Als er aber dann 1954 die Leitung des neu gegründeten «Himalayan Mountaineering Institute» (HMI) in Darjeeling übernahm, nahmen ihm die Nepalesen dies übel und er wurde sogar bei seiner Abreise nach Indien bespuckt. Er blieb bis 1964 Direktor des Bergsteigerausbildungsinstituts, wurde dann zum Inspekteur abgestuft, blieb aber bis zur Pensionierung 1972 im Institut tätig. Danach arbeitete er als Reiseleiter weltweit für US-amerikanische Agenturen.

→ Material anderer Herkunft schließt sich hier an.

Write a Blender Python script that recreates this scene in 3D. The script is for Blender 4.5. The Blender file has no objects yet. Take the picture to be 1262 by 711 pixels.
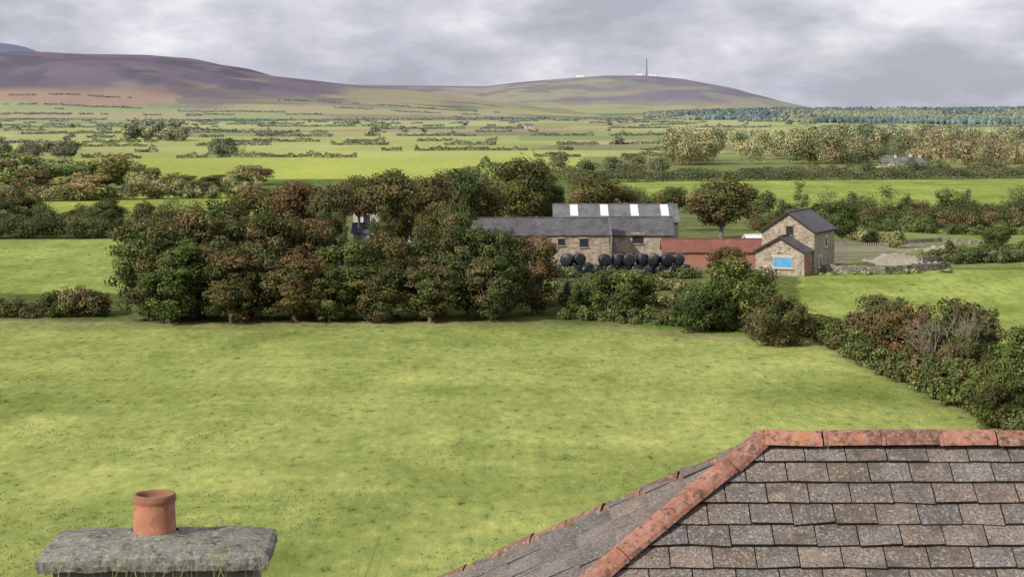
import bpy, bmesh, math, numpy as np
from mathutils import Vector, Matrix
R = math.radians
K = 1/2355.0      # metres per metre-of-distance for one image pixel
EYE = 19.0        # height of the viewpoint above the field
scene = bpy.context.scene
rng = np.random.default_rng(7)

# ---------------------------------------------------------------- noise
def vnoise(x, y, seed=0):
    x = np.asarray(x, float); y = np.asarray(y, float)
    xi = np.floor(x); yi = np.floor(y); xf = x-xi; yf = y-yi
    def h(a, b):
        v = np.sin(a*127.1+b*311.7+seed*74.7)*43758.5453
        return v-np.floor(v)
    sx = xf*xf*(3-2*xf); sy = yf*yf*(3-2*yf)
    return (h(xi, yi)*(1-sx)+h(xi+1, yi)*sx)*(1-sy)+(h(xi, yi+1)*(1-sx)+h(xi+1, yi+1)*sx)*sy
def fbm(x, y, seed=0, o=4):
    s = 0; a = .5; t = 0
    for i in range(o):
        s = s+a*vnoise(x*2**i, y*2**i, seed+i*3); t += a; a *= .5
    return s/t
def sstep(a, b, x):
    t = np.clip((x-a)/(b-a), 0, 1); return t*t*(3-2*t)

# ---------------------------------------------------------------- materials
def new_mat(name):
    m = bpy.data.materials.new(name); m.use_nodes = True
    nt = m.node_tree; nt.nodes.clear()
    out = nt.nodes.new('ShaderNodeOutputMaterial')
    b = nt.nodes.new('ShaderNodeBsdfPrincipled')
    b.inputs['Roughness'].default_value = .85
    b.inputs['Specular IOR Level'].default_value = .25
    nt.links.new(b.outputs[0], out.inputs[0])
    return m, nt, b, out
def N(nt, t, **kw):
    n = nt.nodes.new(t)
    for k, v in kw.items(): setattr(n, k, v)
    return n
def ramp(nt, fac, stops):
    r = nt.nodes.new('ShaderNodeValToRGB')
    el = r.color_ramp.elements
    while len(el) < len(stops): el.new(.5)
    for e, (p, c) in zip(el, stops):
        e.position = p; e.color = (c[0], c[1], c[2], 1) if hasattr(c, '__len__') else (c, c, c, 1)
    nt.links.new(fac, r.inputs[0]); return r.outputs[0]
def noise(nt, vec, scale, detail=4, rough=.55, sc=None):
    n = nt.nodes.new('ShaderNodeTexNoise')
    n.inputs['Scale'].default_value = scale; n.inputs['Detail'].default_value = detail
    n.inputs['Roughness'].default_value = rough
    if sc:
        mp = nt.nodes.new('ShaderNodeMapping'); mp.inputs['Scale'].default_value = sc
        nt.links.new(vec, mp.inputs[0]); vec = mp.outputs[0]
    nt.links.new(vec, n.inputs['Vector']); return n.outputs['Fac']
def mix(nt, fac, a, b, mode='MIX'):
    m = nt.nodes.new('ShaderNodeMix'); m.data_type = 'RGBA'; m.blend_type = mode
    for s, v in ((m.inputs[0], fac), (m.inputs[6], a), (m.inputs[7], b)):
        if hasattr(v, 'is_linked'): nt.links.new(v, s)
        elif hasattr(v, '__len__'): s.default_value = (v[0], v[1], v[2], 1)
        else: s.default_value = v
    return m.outputs[2]
def bump(nt, b, h, strength, dist):
    n = nt.nodes.new('ShaderNodeBump'); n.inputs['Strength'].default_value = strength
    n.inputs['Distance'].default_value = dist
    nt.links.new(h, n.inputs['Height']); nt.links.new(n.outputs[0], b.inputs['Normal'])
def objco(nt):
    return nt.nodes.new('ShaderNodeTexCoord').outputs['Object']
def att(nt):
    a = nt.nodes.new('ShaderNodeAttribute'); a.attribute_name = 'Col'; return a.outputs['Color']

# foliage
def leaf_mat():
    m, nt, b, out = new_mat('foliage')
    c = att(nt)
    oi = nt.nodes.new('ShaderNodeObjectInfo')
    v = ramp(nt, oi.outputs['Random'], [(0, (.80, .98, .85)), (.5, (.98, .98, .95)), (1, (1.12, .94, .92))])
    col = mix(nt, 1.0, c, v, 'MULTIPLY')
    nt.nodes.remove(b); b = nt.nodes.new('ShaderNodeBsdfDiffuse')
    nt.links.new(col, b.inputs[0])
    t = nt.nodes.new('ShaderNodeBsdfTranslucent'); nt.links.new(col, t.inputs[0])
    ms = nt.nodes.new('ShaderNodeMixShader'); ms.inputs[0].default_value = .25
    nt.links.new(b.outputs[0], ms.inputs[1]); nt.links.new(t.outputs[0], ms.inputs[2])
    nt.links.new(ms.outputs[0], out.inputs[0]); return m
LEAF = leaf_mat()
def far_leaf_mat():
    m, nt, b, out = new_mat('distant_foliage')
    d = nt.nodes.new('ShaderNodeBsdfDiffuse'); nt.links.new(att(nt), d.inputs[0]); nt.links.new(d.outputs[0], out.inputs[0]); nt.nodes.remove(b)
    return m
FLEAF = far_leaf_mat()
def wood_mat():
    m, nt, b, out = new_mat('bark')
    c = att(nt); n = noise(nt, objco(nt), 3, 2)
    nt.links.new(mix(nt, 1, c, ramp(nt, n, [(.3, .6), (.7, 1.2)]), 'MULTIPLY'), b.inputs['Base Color'])
    return m
WOOD = wood_mat()
def simple(name, c1, c2, scale, rough=.85, det=5, sc=None, bmp=0):
    m, nt, b, out = new_mat(name)
    n = noise(nt, objco(nt), scale, det, .6, sc)
    nt.links.new(ramp(nt, n, [(.3, c1), (.7, c2)]), b.inputs['Base Color'])
    b.inputs['Roughness'].default_value = rough
    if bmp: bump(nt, b, n, .5, bmp)
    return m
def stone_mat(name, base, mortar, scale=2.6):
    m, nt, b, out = new_mat(name)
    co = objco(nt)
    mp = N(nt, 'ShaderNodeMapping'); mp.inputs['Scale'].default_value = (1, 1, 1.7)
    nt.links.new(co, mp.inputs[0])
    vo = N(nt, 'ShaderNodeTexVoronoi'); vo.inputs['Scale'].default_value = scale
    nt.links.new(mp.outputs[0], vo.inputs['Vector'])
    sep = N(nt, 'ShaderNodeSeparateColor'); nt.links.new(vo.outputs['Color'], sep.inputs[0])
    c = ramp(nt, sep.outputs[0], base)
    ve = N(nt, 'ShaderNodeTexVoronoi', feature='DISTANCE_TO_EDGE'); ve.inputs['Scale'].default_value = scale
    nt.links.new(mp.outputs[0], ve.inputs['Vector'])
    e = ramp(nt, ve.outputs['Distance'], [(.03, 1.0), (.09, 0.0)])
    c = mix(nt, e, c, mortar)
    c = mix(nt, 1, c, ramp(nt, noise(nt, co, .7, 5), [(.3, .75), (.7, 1.15)]), 'MULTIPLY')
    nt.links.new(c, b.inputs['Base Color'])
    bump(nt, b, ve.outputs['Distance'], .6, .08)
    return m
STONE = stone_mat('rubble_stone', [(0, (.20, .15, .11)), (.5, (.32, .25, .19)), (1, (.44, .36, .29))], (.37, .33, .27))
WALLST = stone_mat('field_stone', [(0, (.13, .12, .10)), (.5, (.22, .20, .17)), (1, (.33, .31, .27))], (.08, .08, .06), 2.2)
def slate_mat(name, c1, c2):
    m, nt, b, out = new_mat(name)
    co = objco(nt)
    br = N(nt, 'ShaderNodeTexBrick'); br.inputs['Scale'].default_value = 1.0
    br.inputs['Brick Width'].default_value = .4; br.inputs['Row Height'].default_value = .3
    br.inputs['Mortar Size'].default_value = .015
    br.inputs['Color1'].default_value = (*c1, 1); br.inputs['Color2'].default_value = (*c2, 1)
    br.inputs['Mortar'].default_value = (c1[0]*.5, c1[1]*.5, c1[2]*.5, 1)
    nt.links.new(co, br.inputs['Vector'])
    n = noise(nt, co, .6, 6, .65)
    c = mix(nt, 1, br.outputs['Color'], ramp(nt, n, [(.3, .65), (.7, 1.4)]), 'MULTIPLY')
    nt.links.new(c, b.inputs['Base Color']); b.inputs['Roughness'].default_value = .6
    return m
SLATE = slate_mat('slate', (.085, .083, .092), (.115, .11, .115))
SLATE_L = slate_mat('fibre_cement_sheet', (.13, .13, .135), (.16, .16, .16))
RENDER = simple('white_render', (.62, .6, .56), (.78, .77, .74), .8)
RENDER_D = simple('weathered_white_render', (.36, .35, .32), (.55, .53, .49), .8)
def rust_mat():
    m, nt, b, out = new_mat('red_corrugated_sheet')
    co = objco(nt)
    w = N(nt, 'ShaderNodeTexWave'); w.inputs['Scale'].default_value = 1.6
    nt.links.new(co, w.inputs['Vector'])
    n = noise(nt, co, .8, 6, .7)
    c = ramp(nt, n, [(.3, (.17, .07, .05)), (.55, (.23, .09, .065)), (.75, (.28, .15, .11))])
    c = mix(nt, .35, c, ramp(nt, w.outputs['Fac'], [(0, .5), (1, 1.0)]), 'MULTIPLY')
    nt.links.new(c, b.inputs['Base Color']); b.inputs['Roughness'].default_value = .7
    return m
RUST = rust_mat()
GLASS = simple('window_glass', (.02, .025, .03), (.04, .045, .05), 2, .15)
BLUE = simple('blue_shutter', (.06, .26, .50), (.11, .36, .60), 1.2, .45)
BRICK = simple('red_brick', (.26, .12, .09), (.36, .18, .13), 3)
PALE = simple('pale_brick', (.42, .36, .3), (.52, .46, .4), 4)
WHITEP = simple('white_paint', (.7, .7, .7), (.8, .8, .8), 3, .5)
DARKW = simple('dark_timber', (.03, .025, .02), (.06, .05, .04), 3)
GREYW = simple('weathered_timber', (.2, .17, .14), (.3, .27, .23), 5)
SKYL = simple('translucent_sheet', (.55, .58, .6), (.72, .74, .75), 1.5, .4)
STEEL = simple('galvanised_steel', (.35, .36, .38), (.45, .46, .48), .3, .5)
def bale_mat():
    m, nt, b, out = new_mat('black_bale_wrap')
    n = noise(nt, objco(nt), 4, 6, .7)
    nt.links.new(ramp(nt, n, [(.3, (.008, .009, .012)), (.7, (.02, .022, .03))]), b.inputs['Base Color'])
    b.inputs['Roughness'].default_value = .32; b.inputs['Specular IOR Level'].default_value = .5
    bump(nt, b, n, .6, .06); return m
BALE = bale_mat()

# ---------------------------------------------------------------- mesh helpers
def link(o, parent=None):
    scene.collection.objects.link(o)
    if parent: o.parent = parent
    return o
def quads_mesh(name, Q, C, mats, midx=None, smooth=False):
    """Q (n,4,3) independent quads, C (n,3) colour"""
    n = len(Q); me = bpy.data.meshes.new(name)
    me.vertices.add(n*4); me.vertices.foreach_set('co', np.ascontiguousarray(Q, dtype=np.float32).ravel())
    me.loops.add(n*4); me.loops.foreach_set('vertex_index', np.arange(n*4, dtype=np.int32))
    me.polygons.add(n); me.polygons.foreach_set('loop_start', np.arange(0, n*4, 4, dtype=np.int32))
    if midx is not None: me.polygons.foreach_set('material_index', midx.astype(np.int32))
    me.update(calc_edges=True)
    a = me.color_attributes.new('Col', 'FLOAT_COLOR', 'POINT')
    cc = np.ones((n*4, 4), np.float32); cc[:, :3] = np.repeat(C, 4, axis=0)
    a.data.foreach_set('color', cc.ravel())
    for m in mats: me.materials.append(m)
    return me
def norm(v):
    return v/(np.linalg.norm(v, axis=-1, keepdims=True)+1e-9)
def leaf_quads(P, Nn, size, r):
    t = norm(np.cross(Nn, r.normal(size=P.shape))); b = np.cross(Nn, t)
    s = size[:, None]
    return np.stack([P+t*s, P+b*s*.65, P-t*s, P-b*s*.65], axis=1)
def tube(p0, p1, r0, r1, n=5):
    p0 = np.array(p0, float); p1 = np.array(p1, float)
    d = norm(p1-p0); a = np.array([1., 0, 0]) if abs(d[0]) < .8 else np.array([0, 1., 0])
    x = norm(np.cross(d, a)); y = np.cross(d, x)
    an = np.linspace(0, 2*math.pi, n+1)
    ring = np.cos(an)[:, None]*x+np.sin(an)[:, None]*y
    A = p0+ring*r0; B = p1+ring*r1
    return np.stack([A[:-1], A[1:], B[1:], B[:-1]], axis=1)
def polymesh(name, verts, faces, mat, parent=None, loc=None, rot=None, smooth=False):
    me = bpy.data.meshes.new(name); me.from_pydata([tuple(v) for v in verts], [], faces)
    bm = bmesh.new(); bm.from_mesh(me); bmesh.ops.recalc_face_normals(bm, faces=bm.faces); bm.to_mesh(me); bm.free()
    for m in (mat if isinstance(mat, list) else [mat]): me.materials.append(m)
    if smooth: me.polygons.foreach_set('use_smooth', [True]*len(me.polygons))
    o = bpy.data.objects.new(name, me)
    if loc is not None: o.location = loc
    if rot is not None: o.rotation_euler = rot
    return link(o, parent)
def box(name, c, d, mat, parent=None, rot=None):
    x, y, z = d[0]/2, d[1]/2, d[2]/2
    v = [(sx*x, sy*y, sz*z) for sz in (-1, 1) for sx, sy in ((-1, -1), (1, -1), (1, 1), (-1, 1))]
    f = [(0, 3, 2, 1), (4, 5, 6, 7), (0, 1, 5, 4), (1, 2, 6, 5), (2, 3, 7, 6), (3, 0, 4, 7)]
    return polymesh(name, v, f, mat, parent, c, rot)
def empty(name, loc, yaw=0):
    o = bpy.data.objects.new(name, None); o.location = loc; o.rotation_euler = (0, 0, yaw)
    o.empty_display_size = .5
    return link(o)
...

Tenzing Norgay starb am 9. Mai 1986 im Alter von 71 oder 72 Jahren in Darjeeling, was nur von wenigen europäischen Zeitungen vermeldet wurde. Bei seiner Beerdigung war der Trauerzug über einen Kilometer lang, womit ihm zuletzt doch noch ein Zeichen des Respekts entgegengebracht wurde.
Sein Sohn Jamling Tenzing Norgay erreichte 1996 ebenfalls den Everest, und im folgenden Jahr auch sein Neffe, Tashi Tenzing.

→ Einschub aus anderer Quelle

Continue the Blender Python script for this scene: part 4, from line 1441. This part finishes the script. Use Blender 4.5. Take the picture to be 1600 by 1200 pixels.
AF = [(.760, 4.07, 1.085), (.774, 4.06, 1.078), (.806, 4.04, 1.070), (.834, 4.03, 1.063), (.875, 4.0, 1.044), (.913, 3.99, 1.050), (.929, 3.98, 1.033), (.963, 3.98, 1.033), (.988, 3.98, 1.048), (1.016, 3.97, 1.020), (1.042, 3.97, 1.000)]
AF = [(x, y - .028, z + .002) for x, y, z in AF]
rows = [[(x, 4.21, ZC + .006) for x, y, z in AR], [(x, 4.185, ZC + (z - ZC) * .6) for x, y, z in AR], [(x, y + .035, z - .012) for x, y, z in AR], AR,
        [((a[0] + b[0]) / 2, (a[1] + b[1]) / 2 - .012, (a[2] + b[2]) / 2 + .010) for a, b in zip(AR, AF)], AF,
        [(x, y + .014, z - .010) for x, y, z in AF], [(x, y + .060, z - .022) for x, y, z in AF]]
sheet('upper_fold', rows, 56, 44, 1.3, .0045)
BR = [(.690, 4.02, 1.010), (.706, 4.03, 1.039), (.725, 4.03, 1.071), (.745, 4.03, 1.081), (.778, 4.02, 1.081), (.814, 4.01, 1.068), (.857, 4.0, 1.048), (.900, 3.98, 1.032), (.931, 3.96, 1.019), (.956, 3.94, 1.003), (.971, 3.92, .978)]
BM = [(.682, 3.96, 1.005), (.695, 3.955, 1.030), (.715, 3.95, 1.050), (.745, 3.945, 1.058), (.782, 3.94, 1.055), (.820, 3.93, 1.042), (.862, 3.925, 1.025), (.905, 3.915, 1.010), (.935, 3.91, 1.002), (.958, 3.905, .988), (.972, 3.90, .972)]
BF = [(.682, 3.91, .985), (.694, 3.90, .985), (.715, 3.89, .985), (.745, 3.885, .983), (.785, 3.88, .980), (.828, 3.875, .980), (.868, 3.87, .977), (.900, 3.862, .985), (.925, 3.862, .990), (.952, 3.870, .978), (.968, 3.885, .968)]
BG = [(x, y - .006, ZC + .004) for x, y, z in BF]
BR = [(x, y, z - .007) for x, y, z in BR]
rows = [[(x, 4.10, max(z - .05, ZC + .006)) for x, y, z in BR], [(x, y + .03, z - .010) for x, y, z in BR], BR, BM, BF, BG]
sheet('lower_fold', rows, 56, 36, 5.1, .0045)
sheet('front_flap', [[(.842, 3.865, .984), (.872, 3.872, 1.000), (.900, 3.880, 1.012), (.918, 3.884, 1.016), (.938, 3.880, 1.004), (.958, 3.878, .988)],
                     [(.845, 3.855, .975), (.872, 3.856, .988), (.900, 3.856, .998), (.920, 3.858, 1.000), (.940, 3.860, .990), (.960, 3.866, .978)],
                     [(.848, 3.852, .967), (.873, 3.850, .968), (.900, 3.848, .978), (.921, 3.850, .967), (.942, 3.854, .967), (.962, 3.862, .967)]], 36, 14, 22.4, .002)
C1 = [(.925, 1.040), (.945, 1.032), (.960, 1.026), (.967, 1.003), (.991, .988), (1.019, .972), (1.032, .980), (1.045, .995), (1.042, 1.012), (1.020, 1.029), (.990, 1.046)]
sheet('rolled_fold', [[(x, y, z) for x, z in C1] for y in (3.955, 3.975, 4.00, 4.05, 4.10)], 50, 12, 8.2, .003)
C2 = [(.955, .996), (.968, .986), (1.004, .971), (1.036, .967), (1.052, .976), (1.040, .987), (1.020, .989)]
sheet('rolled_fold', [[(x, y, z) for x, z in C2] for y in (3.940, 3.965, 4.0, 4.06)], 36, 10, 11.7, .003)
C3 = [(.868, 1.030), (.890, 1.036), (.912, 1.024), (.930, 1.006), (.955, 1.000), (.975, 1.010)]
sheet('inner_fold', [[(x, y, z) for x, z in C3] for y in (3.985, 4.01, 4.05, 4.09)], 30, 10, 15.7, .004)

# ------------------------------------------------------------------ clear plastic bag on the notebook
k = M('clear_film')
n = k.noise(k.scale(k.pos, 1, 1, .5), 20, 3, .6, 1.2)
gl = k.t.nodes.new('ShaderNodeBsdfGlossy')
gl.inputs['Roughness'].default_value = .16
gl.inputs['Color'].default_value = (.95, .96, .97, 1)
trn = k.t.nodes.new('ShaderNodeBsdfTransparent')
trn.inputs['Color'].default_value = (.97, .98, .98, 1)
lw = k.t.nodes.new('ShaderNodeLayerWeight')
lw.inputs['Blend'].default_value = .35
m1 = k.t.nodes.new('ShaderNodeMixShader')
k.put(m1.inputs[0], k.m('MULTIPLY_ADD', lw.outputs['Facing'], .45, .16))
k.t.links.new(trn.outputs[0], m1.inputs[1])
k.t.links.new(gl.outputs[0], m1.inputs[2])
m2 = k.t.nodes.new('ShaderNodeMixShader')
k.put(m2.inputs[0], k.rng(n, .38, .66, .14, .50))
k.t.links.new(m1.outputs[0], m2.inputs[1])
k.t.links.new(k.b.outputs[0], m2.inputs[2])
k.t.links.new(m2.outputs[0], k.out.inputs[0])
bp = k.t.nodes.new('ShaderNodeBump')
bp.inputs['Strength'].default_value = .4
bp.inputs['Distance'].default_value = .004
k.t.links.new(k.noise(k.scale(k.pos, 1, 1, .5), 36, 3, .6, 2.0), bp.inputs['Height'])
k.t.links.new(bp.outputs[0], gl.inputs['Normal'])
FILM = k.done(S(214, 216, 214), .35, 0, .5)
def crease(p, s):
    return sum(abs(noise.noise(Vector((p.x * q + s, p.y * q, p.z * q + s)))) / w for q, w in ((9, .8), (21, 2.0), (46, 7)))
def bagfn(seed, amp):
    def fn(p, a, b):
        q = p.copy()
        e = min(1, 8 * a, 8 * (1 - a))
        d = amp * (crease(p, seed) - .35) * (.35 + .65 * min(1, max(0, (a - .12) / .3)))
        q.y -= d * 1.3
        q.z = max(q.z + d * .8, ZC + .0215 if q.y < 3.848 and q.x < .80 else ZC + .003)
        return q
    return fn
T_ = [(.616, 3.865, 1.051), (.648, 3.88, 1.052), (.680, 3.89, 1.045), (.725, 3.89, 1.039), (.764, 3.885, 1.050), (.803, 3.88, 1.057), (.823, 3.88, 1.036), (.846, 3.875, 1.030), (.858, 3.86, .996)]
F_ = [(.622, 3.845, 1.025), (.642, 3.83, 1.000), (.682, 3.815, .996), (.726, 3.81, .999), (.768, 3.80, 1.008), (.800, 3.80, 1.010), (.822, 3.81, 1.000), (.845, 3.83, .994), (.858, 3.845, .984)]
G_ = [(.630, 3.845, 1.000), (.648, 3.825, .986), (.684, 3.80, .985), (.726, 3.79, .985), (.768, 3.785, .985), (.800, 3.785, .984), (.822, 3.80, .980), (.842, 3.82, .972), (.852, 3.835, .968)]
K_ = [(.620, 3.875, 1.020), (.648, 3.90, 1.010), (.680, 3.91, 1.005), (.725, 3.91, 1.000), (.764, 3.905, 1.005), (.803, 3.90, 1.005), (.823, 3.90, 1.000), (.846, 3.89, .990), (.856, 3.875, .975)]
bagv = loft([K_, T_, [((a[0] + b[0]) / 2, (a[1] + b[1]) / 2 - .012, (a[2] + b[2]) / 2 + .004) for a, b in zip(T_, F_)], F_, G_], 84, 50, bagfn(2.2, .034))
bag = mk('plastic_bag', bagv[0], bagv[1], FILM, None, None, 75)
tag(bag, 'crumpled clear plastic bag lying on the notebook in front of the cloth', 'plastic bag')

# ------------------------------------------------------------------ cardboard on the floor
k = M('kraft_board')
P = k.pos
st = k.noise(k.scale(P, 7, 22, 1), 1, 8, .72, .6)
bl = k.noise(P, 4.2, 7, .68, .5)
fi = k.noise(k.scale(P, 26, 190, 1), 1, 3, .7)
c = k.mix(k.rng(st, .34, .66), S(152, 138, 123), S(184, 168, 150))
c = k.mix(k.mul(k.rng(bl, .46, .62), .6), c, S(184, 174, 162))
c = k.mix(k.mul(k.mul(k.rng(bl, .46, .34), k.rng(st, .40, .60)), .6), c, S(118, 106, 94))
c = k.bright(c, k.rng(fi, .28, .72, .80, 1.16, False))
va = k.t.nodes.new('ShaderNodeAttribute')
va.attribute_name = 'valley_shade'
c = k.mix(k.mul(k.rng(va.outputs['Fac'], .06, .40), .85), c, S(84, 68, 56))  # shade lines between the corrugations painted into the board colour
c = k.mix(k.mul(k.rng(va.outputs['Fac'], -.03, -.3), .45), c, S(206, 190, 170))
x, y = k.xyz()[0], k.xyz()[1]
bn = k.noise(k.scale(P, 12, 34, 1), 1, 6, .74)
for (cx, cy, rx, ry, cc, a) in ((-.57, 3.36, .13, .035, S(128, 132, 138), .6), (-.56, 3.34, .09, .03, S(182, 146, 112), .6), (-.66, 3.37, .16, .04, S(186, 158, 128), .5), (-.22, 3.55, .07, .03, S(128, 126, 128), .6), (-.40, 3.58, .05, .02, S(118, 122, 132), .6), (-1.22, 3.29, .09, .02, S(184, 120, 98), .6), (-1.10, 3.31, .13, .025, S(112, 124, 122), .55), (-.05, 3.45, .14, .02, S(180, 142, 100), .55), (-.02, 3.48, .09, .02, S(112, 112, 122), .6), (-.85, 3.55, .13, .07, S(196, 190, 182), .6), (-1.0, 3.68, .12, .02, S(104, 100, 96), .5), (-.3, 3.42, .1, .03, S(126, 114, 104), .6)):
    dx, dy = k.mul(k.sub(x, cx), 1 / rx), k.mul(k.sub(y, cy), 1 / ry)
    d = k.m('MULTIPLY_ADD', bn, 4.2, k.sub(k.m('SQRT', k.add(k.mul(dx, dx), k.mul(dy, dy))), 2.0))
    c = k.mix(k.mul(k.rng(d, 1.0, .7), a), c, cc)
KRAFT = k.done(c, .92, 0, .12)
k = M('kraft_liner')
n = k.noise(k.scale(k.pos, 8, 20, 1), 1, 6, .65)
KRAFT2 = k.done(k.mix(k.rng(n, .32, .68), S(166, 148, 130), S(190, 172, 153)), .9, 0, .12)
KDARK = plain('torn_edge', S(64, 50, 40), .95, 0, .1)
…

Deutsche, österreichische und chilenische Bergsteiger
In Deutschland ist vor allem der Südtiroler Reinhold Messner bekannt, der 1978 mit dem Österreicher Peter Habeler als Erster den Everest-Gipfel ohne Sauerstoffgeräte erreichte. Im selben Jahr war der Student Reinhard Karl aus Heidelberg als erster Deutscher auf dem «Dach der Welt», nur drei Tage nach Habeler und Messner. 1992 war Cristián García-Huidobro der erste Chilene auf dem Everest. 1999 konnte die deutsche Bergsteigerin Helga Hengge den Titel als erste deutsche Frau auf dem höchsten Berg der Welt erringen, nachdem der Versuch von Hannelore Schmatz von 1979 mit deren Tod beim Abstieg endete und daher nicht als erfolgreiche Besteigung anerkannt wird. Als erste Chilenin kam Patricia Soto 2001 zum Gipfel.
Mittlerweile leidet der Mount Everest am Klettertourismus und den dabei hinterlassenen Müllbergen. Man denkt nun an eine Beschränkung des Zugangs, auch aufgrund von zahlreichen Unfällen.
Lesenswert sind: Jamling Tenzing Norgay, «Touching My Father’s Soul. In the Footsteps of Sherpa Tenzing» 2001; 2023 (Dt.:«Auf den Spuren meines Vaters. Die Sherpas und der Everest», im Heyne-Verlag 2003; 2008) und die Autobiografie von Tenzing Norgays, «Man of Everest» von 1955.